Decoupling applications, Messages Routing, transformation, enrichment, orchestration, integration (simple and complex), and security are some of the important features of ESB.

Core functionalities of Enterprise Service Bus (ESB)

Below are some of the primary duties of ESB:

  • Message Transformation – If messages exchanged between different components in the application are of different formats (e.g. XML, JSON, etc.) or if different technologies are used for communication between different applications, then message transformation is required. Message transformation is done by the ESB so that a standardized format of messaging is used across different applications.
  • Message Enhancement – ESB lets you add or modify the information within a message as per the requirements of the service provider. An example of message enhancement is adding date, time, or any other field to the message.
  • Protocol Transformation – Messages in ESB are sent using a common standard protocol.
  • Application (or Service) orchestration – ESB provides a layer of abstraction at the software infrastructure level. Every service provider in the enterprise application interacts with ESB which is the single point (or port) of connectivity.

Consumers of the services on the bus need not know the underlying implementation and deployment details of the requested service. ESB also abstracts the business services (or business logic) from the low-level implementation of the services.

  • Message Routing (or Processing) – ESB is responsible for routing the client request to the appropriate service provider based on the routing criteria
  • Decoupled applications – One of the core benefits of ESB is totally decoupled architecture.
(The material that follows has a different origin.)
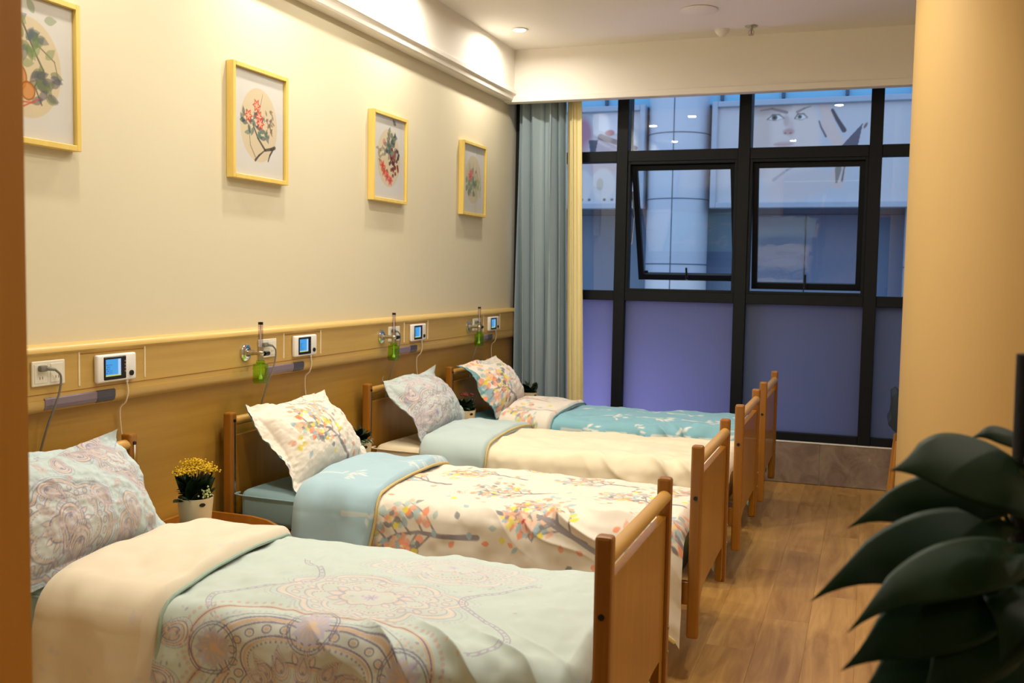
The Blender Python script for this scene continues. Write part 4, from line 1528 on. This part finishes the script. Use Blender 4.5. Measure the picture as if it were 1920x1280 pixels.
def pot_plant(loc, kind, label, seed):
    rnd = random.Random(seed)
    t = thing('potted_plant', loc, label, 'plant', 'pot plants on the bedside cabinets')
    H = 0.188
    MB().lathe([(0.0, 0.0), (0.047, 0.0), (0.053, 0.01), (0.07, H - 0.006), (0.071, H), (0.066, H), (0.064, H - 0.02), (0.0, H - 0.02)], seg=36).build('pot', M['potwhite'], t, smooth=True)
    MB().lathe([(0.0, H - 0.018), (0.063, H - 0.018), (0.063, H - 0.016), (0.0, H - 0.014)], seg=24).build('soil', M['soil'], t)
    a = math.radians(-18)
    c_ = Vector((math.cos(a), math.sin(a), 0))
    # small dark oval label near the rim
    a = math.radians(-30)
    p0 = Vector((math.cos(a) * 0.0665, math.sin(a) * 0.0665, H - 0.022))
    ob = MB().cyl((0, 0, 0), (0.0035, 0, 0), 0.009, seg=20).build('pot_label', M['blackplastic'], t, tuple(p0))
    ob.rotation_euler = (0, -0.1, a)
    ob.scale = (1, 1.35, 0.85)
    bm = bmesh.new()
    for k in range(64):
        an = rnd.uniform(0, 6.28)
        r0 = rnd.uniform(0.0, 0.045)
        r1 = rnd.uniform(0.05, 0.085)
        z0 = H - 0.02 + rnd.uniform(0.0, 0.05)
        z1 = H + rnd.uniform(0.0, 0.11 if kind == 0 else 0.085)
        leaf_blade(bm, (r0 * math.cos(an), r0 * math.sin(an), z0), (r1 * math.cos(an + 0.3), r1 * math.sin(an + 0.3), z1), rnd.uniform(0.03, 0.05), (rnd.uniform(-.3, .3), rnd.uniform(-.3, .3), 1), 0.12, 0.2, 5, 2)
    if kind == 0:
        leaf_blade(bm, (0.0, -0.05, H - 0.005), (0.03, -0.115, H + 0.02), 0.045, (0.6, 0, 1), 0.1, 0.2, 6, 2)
        leaf_blade(bm, (-0.02, -0.05, H - 0.005), (-0.02, -0.11, H - 0.004), 0.04, (0.2, 0, 1), 0.1, 0.2, 6, 2)
    me = bpy.data.meshes.new('foliage')
    bm.to_mesh(me)
    bm.free()
    mesh_obj('foliage', me, M['leafdark'], t, smooth=True)
    if kind == 0:
        for k in range(17):
            an = rnd.uniform(0, 6.28)
            rr = 0.075 * math.sqrt(k / 17)
            cx, cy = rr * math.cos(k * 2.4), rr * math.sin(k * 2.4)
            cz = H + 0.135 - 6.0 * rr * rr + rnd.uniform(-0.012, 0.012)
            mb = MB()
            for j in range(26):
                mb.sph((rnd.gauss(0, 0.012), rnd.gauss(0, 0.012), rnd.gauss(0.002, 0.006)), 0.0046, 1, 1, 0.7, u=5, v=4)
            fc = mb.build('flower_cluster', M['yellowfl'], t, (cx, cy, cz))
            MB().tube([(0, 0, 0), (-cx * 0.2, -cy * 0.2, -0.03), (-cx * 0.5, -cy * 0.5, -0.07)], 0.0018, 5, 3).build('flower_stem', M['leafdark'], fc)
        mb = MB()
        for j in range(22):
            mb.sph((rnd.gauss(0.065, 0.008), rnd.gauss(-0.02, 0.014), H + 0.02 + rnd.gauss(0, 0.011)), 0.0042, u=6, v=4)
        mb.build('bud_cluster', M['palefl'], t)
    elif kind == 1:
        bm = bmesh.new()
        for k in range(16):
            an = rnd.uniform(-1.6, 0.6)
            leaf_blade(bm, (0.03 * math.cos(an), 0.03 * math.sin(an), H), (0.085 * math.cos(an), 0.085 * math.sin(an), H - 0.004 + rnd.uniform(-0.01, 0.02)), 0.018, (0, 0, 1), 0.15, 0.2, 4, 1)
        me = bpy.data.meshes.new('pale_leaves')
        bm.to_mesh(me)
        bm.free()
        mesh_obj('pale_leaves', me, M['leafpale'], t, smooth=True)
    elif kind == 2:
        for k in range(5):
            mb = MB()
            for j in range(8):
                mb.sph((rnd.gauss(0, 0.012), rnd.gauss(0, 0.012), rnd.gauss(0, 0.005)), 0.005, u=6, v=4)
            mb.build('flower_cluster', M['redfl'], t, (rnd.gauss(0, 0.03), rnd.gauss(0, 0.03), H + 0.1))
    return t


pot_plant((-2.50, 3.24, 0.4505), 0, 'flowering plant with yellow blossom in a cream pot', 21)
pot_plant((-2.54, 4.66, 0.4505), 1, 'dark green plant with pale lower leaves beside the white tree pillow', 22)
pot_plant((-2.50, 6.05, 0.4505), 2, 'dark green plant with reddish buds beside the grey paisley pillow', 23)
pot_plant((-2.44, 7.20, 0.4505), 3, 'dark green pot plant in front of the blue curtain', 24)


# ================================================================= curtains
def curtain(name, xa0, xa1, xb0, xb1, yc, amp, nf, mat, label, seed, z0=0.03, z1=3.1):
    n, m_ = 220, 40
    s = np.linspace(0, 1, n)
    z = np.linspace(z0, z1, m_)
    S, Z = np.meshgrid(s, z, indexing='ij')
    q = (Z - z0) / (z1 - z0)
    X = (xb0 + (xb1 - xb0) * S) * (1 - q) + (xa0 + (xa1 - xa0) * S) * q
    ph = S * nf * 2 * PI + 2.2 * vnoise(S * 5, q * 1.0, seed) + 1.3 * vnoise(S * 11, q * 0.6, seed + 1)
    A = amp * (0.65 + 0.45 * vnoise(S * 7, q * 1.2, seed + 2)) * (1.25 - 0.45 * q)
    Y = yc + A * np.sin(ph)
    X = X + 0.3 * A * np.sin(2 * ph + 0.5) * np.sin(PI * S)
    root = thing(name, ((xb0 + xb1) / 2, yc, z0), label, 'curtain')
    P = np.stack([X - root.location.x, Y - yc, Z - z0], -1)
    o = mesh_obj('cloth', grid_mesh(name, P), mat, root)
    md = o.modifiers.new('thickness', 'SOLIDIFY')
    md.thickness = 0.004
    hm = [tuple(P[k, 0]) for k in range(0, n, 3)]
    MB().tube(hm, 0.006, 6, 0).build('hem', mat, root, smooth=True)
    MB().tube([tuple(P[k, -1]) for k in range(0, n, 3)], 0.008, 6, 0).build('heading_tape', mat, root, smooth=True)
    return root


curtain('window_curtain', -2.70, -2.30, -2.70, -2.235, 7.585, 0.056, 4.2, M['curtain'], 'blue-grey curtain gathered in the corner beside the window', 61)
curtain('lining_curtain', -2.30, -2.19, -2.24, -2.10, 7.60, 0.020, 2.0, M['curtain2'], 'narrow cream inner curtain beside the blue-grey one', 71)

# ================================================================= chair behind the column
t = thing('lounge_chair', (0.47, 7.05, 0), 'dark slate chair on wooden legs, half hidden by the column', 'chair')
MB().prism([(-0.30, 0.80), (-0.27, 0.825), (-0.245, 0.80), (-0.235, 0.66), (-0.20, 0.55), (-0.23, 0.53), (-0.275, 0.58), (-0.315, 0.61), (-0.315, 0.63), (-0.29, 0.65)], -0.22, 0.22, 0.008, plane='xz').build('backrest', M['chairdark'], t, smooth=True)
MB().box(-0.25, 0.24, -0.23, 0.23, 0.44, 0.54, 0.03, 3).build('seat', M['chairdark'], t, smooth=True)
for sx in (-1, 1):
    for sy in (-1, 1):
        MB().cyl((sx * 0.295, sy * 0.20, 0.0), (sx * 0.25, sy * 0.17, 0.50), 0.011, 0.017, 12).build('leg', M['chairwood'], t, smooth=True)
for sy in (-1, 1):
    MB().cyl((-0.275, sy * 0.185, 0.22), (0.275, sy * 0.185, 0.22), 0.009, seg=10).build('stretcher', M['chairwood'], t, smooth=True)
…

As there is loose coupling between different applications (or systems), any change in the platform or technology requires minimal change as the clients are decoupled from the service providers.
  • Security – The services in ESB are protected from any unauthorized access. Security server is an integral part of the ESB architecture as it provides services for encryption, message validation, security-token management, and other aspects related to the security of the services.
  • Message Throttling – ESB ensures that messages of high priority are always processed first so that that there is no delay in processing them.
  • Load Balancing – Static routing in ESB can lead to low throughput on the service side and low satisfaction on the consumer service as a particular request is sent to the same service irrespective of the service status.

    With load balancing, multiple service endpoints are listed for every endpoint of a logical service provider. Redundant service implementations are called alternately for every incoming request depending on the message priority or load dependency.

  • Endpoint Failover If the primary service provider is not available (or unable to process the request), the request is sent to an alternate service provider for processing.
Popular ESB Implementations

There are many popular open-source, as well as, commercial ESB products to choose from.

Some of the popular ESB implementations are:

How to select the best-suited Enterprise Service Bus (ESB) implementation

With the availability of open-source and commercial ESB products, it becomes essential that the ideal (or best-suited) ESB is selected. There is no thumb rule to achieve the task of selection, ESB product should be evaluated on the basis of the following important criteria’s:

  • Cost
  • Maintainability
  • Community supports
  • Scalability (or Expandability)
  • Licensing
  • Security
Conclusion

In the introductory blog on Enterprise Service Bus (ESB), we had a look at the features of ESB, functionalities of ESB, and some of the popular ESB implementations. In the subsequent blogs, we look at ESB in action with a case study of Smart Meter implementation with TIBCO ESB as an integrator.